模板结构中的Friend运算符会引发重定义错误

Question

Consider this code:

template<typename T,typename K>
struct A{

   friend std::ostream& operator<<(std::ostream& out, K x) { 
      // Do some output 
      return out; 
   }

};

int main(){
   A<int,int> i;
   A<double,int> j;
}

It does not compile, because the two instantiations of A instantiate the operator<< two times with the same signature, so I receive this error:

test.cpp:26:25: error: redefinition of ‘std::ostream& operator<<(std::ostream&, int)’
    friend std::ostream& operator<<(std::ostream& out, K x) { return out; }
                         ^
test.cpp:26:25: error: ‘std::ostream& operator<<(std::ostream&, int)’ previously defined here

How to fix this? How can I have a friend operator in a template, when that operator might have the same signature for two different instantiations? How can I solve this without triggering a redefinition error?

Answer 1

I don't really see any use in declaring a friend like this, nevertheless this is how you can do it:

template<typename T, typename K>
struct A{
  template<typename L>
  friend std::ostream& operator<<(std::ostream& out, L const &x);
};

template<typename T>
std::ostream& operator<<(std::ostream& out, T const &x) {
  // ... 
  return out;
}

LIVE DEMO

Edit:

Another option probably closer to what you want will be:

template<typename T>
std::ostream& operator<<(std::ostream& out, T const &x);

template<typename T, typename K>
struct A{
  friend std::ostream& operator<<<K>(std::ostream& out, K const &x);
};

template<typename T>
std::ostream& operator<<(std::ostream& out, T const &x) { 
  // ...
  return out;
}

LIVE DEMO

But really not sure why you want this. IMHO your design has serious flaws.

Answer 2

Your question is faulty in the following way.

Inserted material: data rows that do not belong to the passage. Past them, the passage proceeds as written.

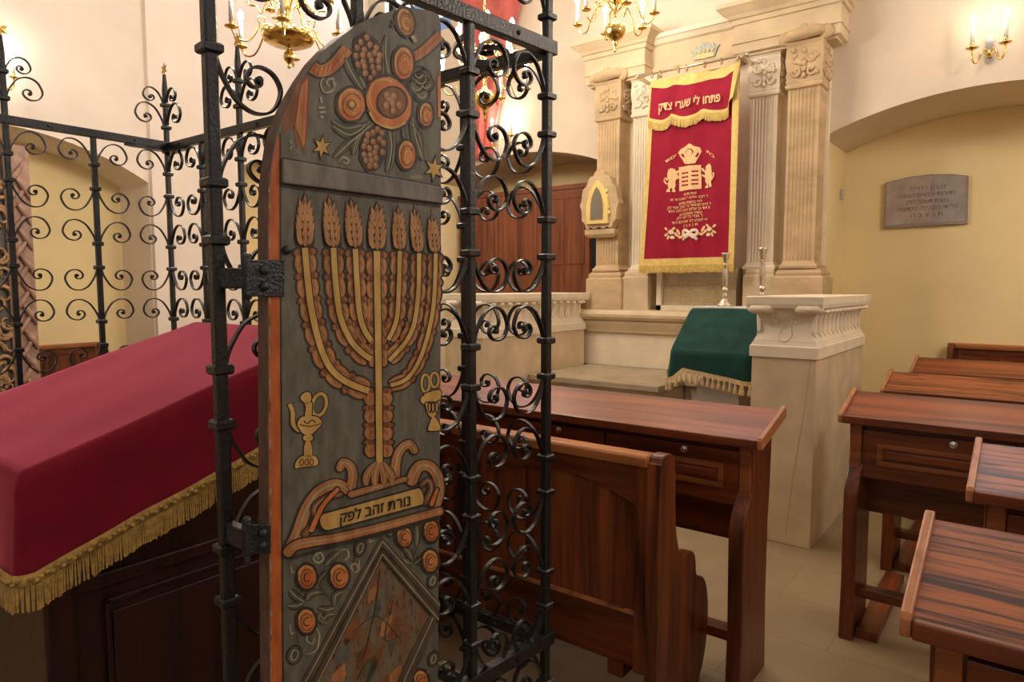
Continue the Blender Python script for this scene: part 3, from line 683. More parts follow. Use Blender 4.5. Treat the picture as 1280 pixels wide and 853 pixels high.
def rrect(x0, x1, y0, y1, r, n=6, step=.012):
    P = []
    for cx, cy_, a0 in ((x1-r, y0+r, -PI/2), (x1-r, y1-r, 0), (x0+r, y1-r, PI/2), (x0+r, y0+r, PI)):
        for i in range(n+1):
            a = a0+PI/2*i/n; P.append((cx+r*math.cos(a), cy_+r*math.sin(a), math.cos(a), math.sin(a)))
    out = []
    for i, p in enumerate(P):
        q = P[(i+1) % len(P)]; d = math.hypot(q[0]-p[0], q[1]-p[1]); m = max(1, int(d/step))
        for j in range(m):
            t = j/m; out.append(tuple(p[k]+(q[k]-p[k])*t for k in range(4)))
    return out
def drape(x0, x1, y0, y1, topz, drop, r=.03, wave=.010, nd=14, flare=.02, seed=1, ph=0):
    """cloth laid over a top and hanging down all round"""
    P = rrect(x0, x1, y0, y1, r); n = len(P); b = MB(); v = []; f = []
    cx, cy_ = (x0+x1)/2, (y0+y1)/2; K = 18
    for k in range(K+1):
        s = (k+.001)/K
        for (x, y, nx, ny) in P:
            X = cx+(x-cx)*s; Y = cy_+(y-cy_)*s
            v.append((X, Y, topz(Y)+.0012*math.sin(X*19+Y*7+seed)+.0010*math.sin(X*5-Y*13)))
    arc = 0; arcs = []
    for i, p in enumerate(P):
        arcs.append(arc); q = P[(i+1) % n]; arc += math.hypot(q[0]-p[0], q[1]-p[1])
    bot = []
    for k in range(1, nd+1):
        t = k/nd
        for i, (x, y, nx, ny) in enumerate(P):
            d = drop(x, y); o = .010*min(1, t*8)+flare*t+wave*t*math.sin(arcs[i]*15+ph)+.6*wave*t*math.sin(arcs[i]*33+1+ph)
            p = (x+nx*o, y+ny*o, topz(y)-.006*min(1, t*10)-d*t)
            v.append(p)
            if k == nd: bot.append(p)
    tot = K+nd
    for k in range(tot):
        for i in range(n):
            j = (i+1) % n; f.append((k*n+i, k*n+j, (k+1)*n+j, (k+1)*n+i))
    b.add(v, f, 0, True); return b, bot, P
gz = lambda y: 1.085+(1.352-1.085)*max(0, min(1, (y-ly0)/(4.60-ly0)))
gc = thing('lectern_cloth', 'bottle-green velvet cloth with cream tassel fringe, draped over the sloping lectern', 'cloth', ((lx0+lx1)/2, ly0, 1.0))
def gdrop(x, y):
    d = .125+.075*max(0, min(1, (x-lx0)/(lx1-lx0)))
    dc = math.hypot(x-lx0, y-ly0); d += .10*max(0, 1-dc/.10)
    return d
b, gbot, gP = drape(lx0-.005, lx1+.005, ly0-.005, 4.612, gz, gdrop, r=.035, wave=.006, flare=.022, seed=2)
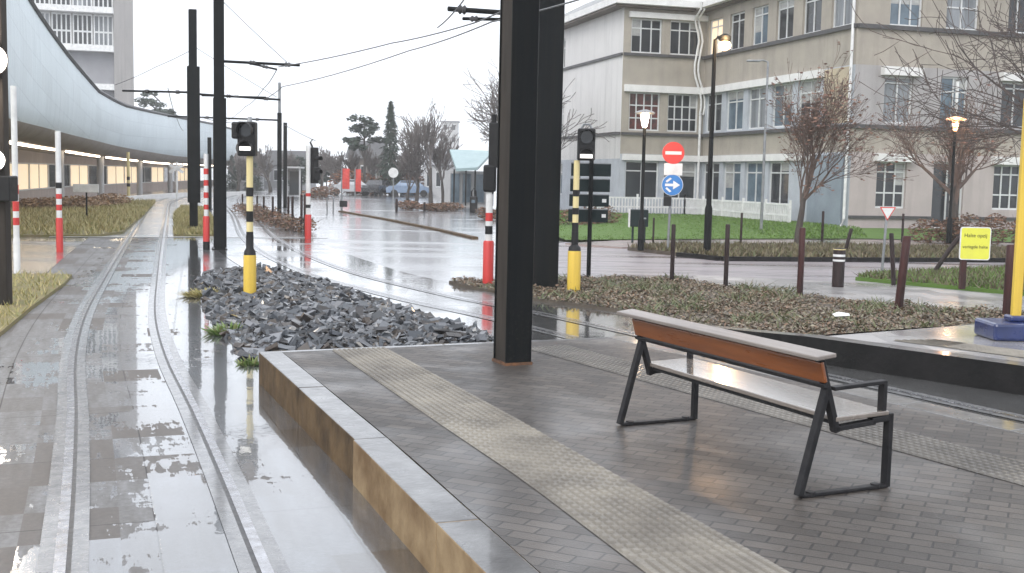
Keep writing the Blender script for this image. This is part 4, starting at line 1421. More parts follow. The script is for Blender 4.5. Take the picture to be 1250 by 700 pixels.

Assuming it's a stub and your class has something private such that it needs to declare a friend, the purpose of doing so is that the friend is external to the class itself but has access to what is private within it.

In your case you are declaring streaming functions of a parameter as a friend. That is fine. It means if someone creates a class Bar and wants to define how a Bar is streamed their implementation may access anything in A<T,Bar> for any type T .

The clashing of your template with operator<<( ostream&, int) is not actually a problem as the compiler knows which one to pick. It will always pick the exact match non-templated over the templated one. Your problem is that you have 2 templated ones and the compiler cannot pick between them because they are both equally valid.

Maybe something like this is what you are really trying to achieve

template< typename X, typename Y >
struct A
{
   friend void a_print( std::ostream& Y const & ); // foo external function with Y as parameter, can access this
};

std::ostream & operator<<( std::ostream & out, Bar const& bar )
{
   a_print( out, bar );
   return out;
}

void a_print( Bar const& bar, std::ostream & out )
{
   // implement and call private members of A<Foo, Bar>
   return out;
}

You could make the streaming template a friend and implement the one for Bar to stream using a specific implementation.

Answer 3

Factor the method out to a base class:

template <typename K>
struct ABase
{
   friend std::ostream& operator<<(std::ostream& out, K x) { 
      // Do some output 
      return out; 
   }
};

template <typename T,typename K>
struct A : public ABase<K>
{};

Answer 4

If you want to stream an A object, the proper signature should have been

template<typename T,typename K>
struct A{

   friend std::ostream& operator<<(std::ostream& out, const A& x) { 
      // Do some output 
      return out; 
   }

};

taking an A<T,K> for which you can access private members, not a K .

If there is no way to get an A from K (and cannot be if K is int ), making <<(ostream&,K) a friend of A gives no benefits.